Planning Beyond the Sensing Horizon Using a Learned Context

Last-mile delivery systems commonly propose the use of autonomous robotic vehicles to increase scalability and efficiency. The economic inefficiency of collecting accurate prior maps for navigation motivates the use of planning algorithms that operate in unmapped environments. However, these algorithms typically waste time exploring regions that are unlikely to contain the delivery destination. Context is key information about structured environments that could guide exploration toward the unknown goal location, but the abstract idea is difficult to quantify for use in a planning algorithm. Some approaches specifically consider contextual relationships between objects, but would perform poorly in object-sparse environments like outdoors. Recent deep learning-based approaches consider context too generally, making training/transferability difficult.

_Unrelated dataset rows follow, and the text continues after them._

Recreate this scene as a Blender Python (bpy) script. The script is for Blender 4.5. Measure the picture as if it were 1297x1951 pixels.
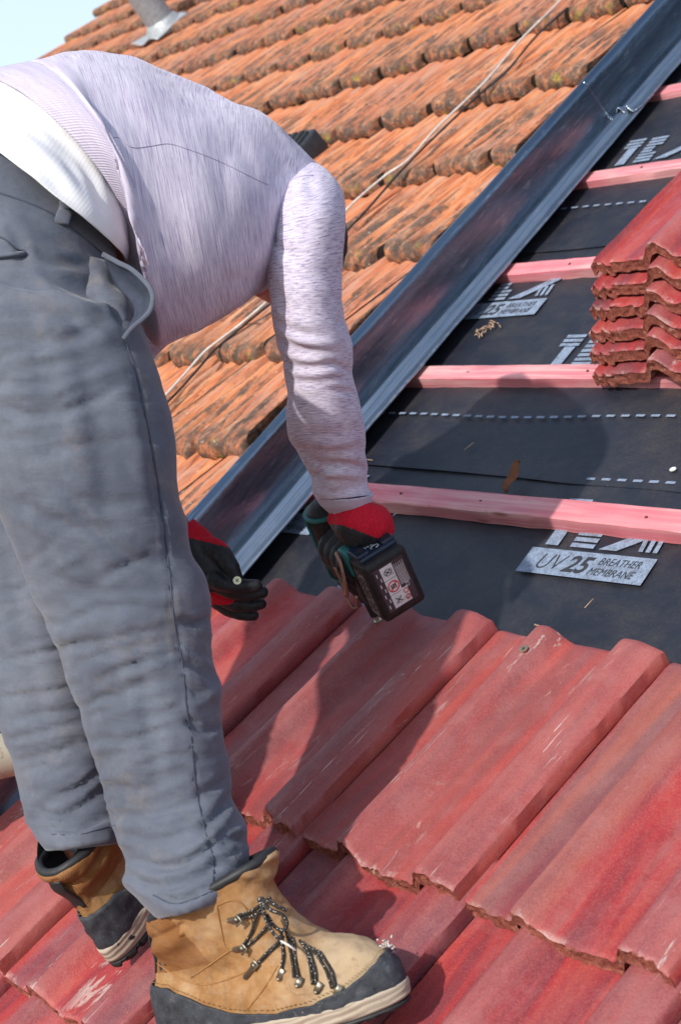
import bpy, bmesh, math, random
import numpy as np
from mathutils import Matrix, Vector
random.seed(7)
for o in list(bpy.data.objects): bpy.data.objects.remove(o)
S = bpy.context.scene
COL = S.collection
PI = math.pi

# ---------------------------------------------------------------- camera, sky, sun
# roof frame: x along the courses, y up the slope, z out of the roof (metres); pitch of the roof
PITCH = math.radians(37.5)
F_PX, W_PX, H_PX, CAM_H = 2942.2, 1297.0, 1951.0, 1.129
MR = np.array([[0.59770163, 0.0666268, -0.79894532],
               [0.62803406, -0.65832954, 0.41494027],
               [-0.49832316, -0.74977535, -0.43532855]])   # rows: roof x, y, z in camera axes (right, down, forward)
cp, sp = math.cos(PITCH), math.sin(PITCH)
RW = np.array([[1, 0, 0], [0, cp, -sp], [0, sp, cp]])        # roof vector -> world vector
LIFT = 5.0
RM = Matrix(((1, 0, 0, 0), (0, cp, -sp, 0), (0, sp, cp, LIFT), (0, 0, 0, 1)))
CAM_ROOF = np.array([0, 0, CAM_H])
CW = RW @ MR                                                  # camera-axes vector -> world vector
CAM_POS = RW @ CAM_ROOF + np.array([0, 0, LIFT])
cam = bpy.data.cameras.new('camera'); camo = bpy.data.objects.new('camera', cam); COL.objects.link(camo)
cx, cy, cz = CW[:, 0], -CW[:, 1], -CW[:, 2]
camo.matrix_world = Matrix(((cx[0], cy[0], cz[0], CAM_POS[0]), (cx[1], cy[1], cz[1], CAM_POS[1]), (cx[2], cy[2], cz[2], CAM_POS[2]), (0, 0, 0, 1)))
cam.sensor_fit = 'VERTICAL'; cam.sensor_height = 36; cam.sensor_width = 24
cam.lens = F_PX / H_PX * 36
cam.clip_start = 0.05; cam.clip_end = 600
cam.dof.use_dof = True; cam.dof.focus_distance = 1.95; cam.dof.aperture_fstop = 10.0
S.camera = camo

L_ROOF = np.array([-0.17, 0.36, -0.793]); L_ROOF /= np.linalg.norm(L_ROOF)   # direction the sunlight travels
L_W = RW @ L_ROOF
world = bpy.data.worlds.new('World'); S.world = world; world.use_nodes = True
nt = world.node_tree; bg = nt.nodes['Background']
sky = nt.nodes.new('ShaderNodeTexSky'); sky.sky_type = 'NISHITA'; sky.sun_disc = False
sky.sun_elevation = math.asin(-L_W[2]); sky.sun_rotation = math.atan2(-L_W[0], -L_W[1])
sky.air_density = 1.0; sky.dust_density = 1.5; sky.ozone_density = 1.0
# thin bright haze low in the sky
wt = nt.nodes.new('ShaderNodeTexCoord'); ws = nt.nodes.new('ShaderNodeSeparateXYZ'); nt.links.new(wt.outputs['Generated'], ws.inputs[0])
wr = nt.nodes.new('ShaderNodeValToRGB'); nt.links.new(ws.outputs[2], wr.inputs[0])
for e_, (p_, c_) in zip([wr.color_ramp.elements[0], wr.color_ramp.elements[1]], ((0.05, 0.88), (0.75, 0.12))): e_.position = p_; e_.color = (c_, c_, c_, 1)
wn = nt.nodes.new('ShaderNodeTexNoise'); nt.links.new(wt.outputs['Generated'], wn.inputs[0]); wn.inputs['Scale'].default_value = 3.0; wn.inputs['Detail'].default_value = 5
wm = nt.nodes.new('ShaderNodeMath'); wm.operation = 'MULTIPLY_ADD'; nt.links.new(wn.outputs[0], wm.inputs[0]); wm.inputs[1].default_value = 0.5; wm.inputs[2].default_value = 0.75
wm2 = nt.nodes.new('ShaderNodeMath'); wm2.operation = 'MULTIPLY'; wm2.use_clamp = True; nt.links.new(wr.outputs[0], wm2.inputs[0]); nt.links.new(wm.outputs[0], wm2.inputs[1])
wx = nt.nodes.new('ShaderNodeMix'); wx.data_type = 'RGBA'; nt.links.new(wm2.outputs[0], wx.inputs[0]); nt.links.new(sky.outputs[0], wx.inputs[6]); wx.inputs[7].default_value = (4.0, 4.75, 5.5, 1)
nt.links.new(wx.outputs[2], bg.inputs[0]); bg.inputs[1].default_value = 0.13
sun = bpy.data.lights.new('sun', 'SUN'); suno = bpy.data.objects.new('sun', sun); COL.objects.link(suno)
sun.energy = 2.35; sun.angle = math.radians(1.0); sun.color = (1.0, 0.95, 0.88)
suno.rotation_euler = Vector(L_W).to_track_quat('-Z', 'Y').to_euler()
suno.location = (0, 0, 20)
S.view_settings.view_transform = 'Standard'; S.view_settings.look = 'None'
S.view_settings.exposure = 0.76; S.view_settings.gamma = 1
S.render.engine = 'CYCLES'

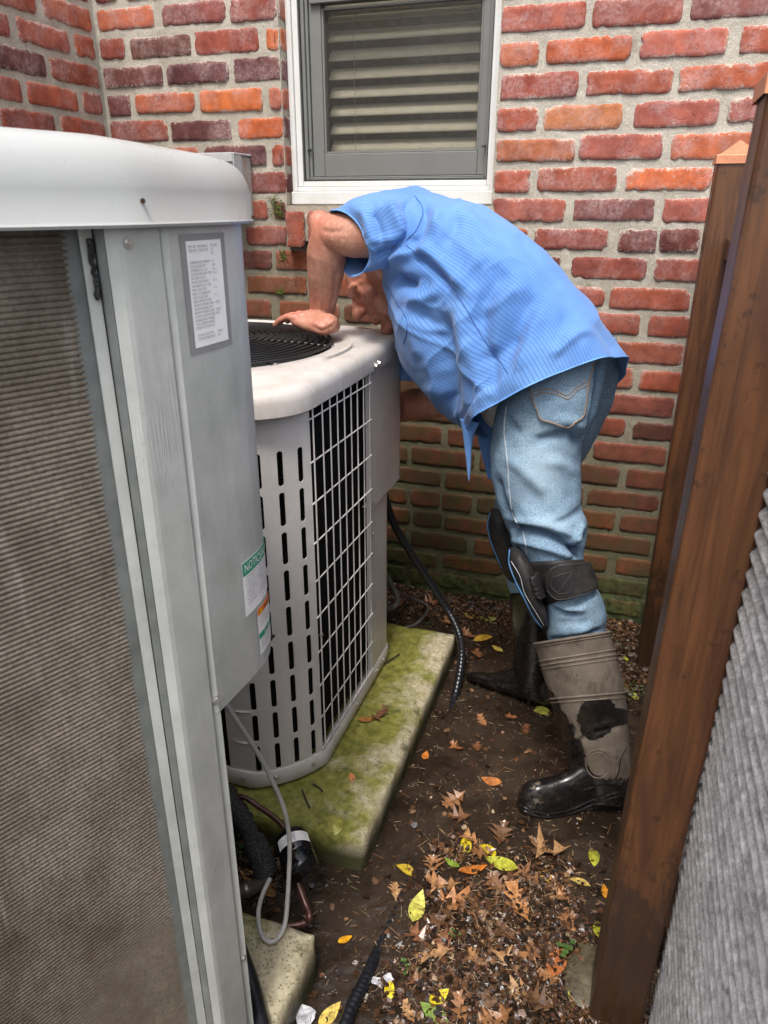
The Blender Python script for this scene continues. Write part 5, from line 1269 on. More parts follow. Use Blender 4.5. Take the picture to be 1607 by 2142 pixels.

Therefore, this work proposes a novel formulation of utilizing context for planning as an image-to-image translation problem, which is shown to extract terrain context from semantic gridmaps, into a metric that an exploration-based planner can use. The proposed framework has the benefit of training on a static dataset instead of requiring a time-consuming simulator. Across 42 test houses with layouts from satellite images, the trained algorithm enables a robot to reach its goal 189\% faster than with a context-unaware planner, and within 63\% of the optimal path computed with a prior map. The proposed algorithm is also implemented on a vehicle with a forward-facing camera in a high-fidelity, Unreal simulation of neighborhood houses.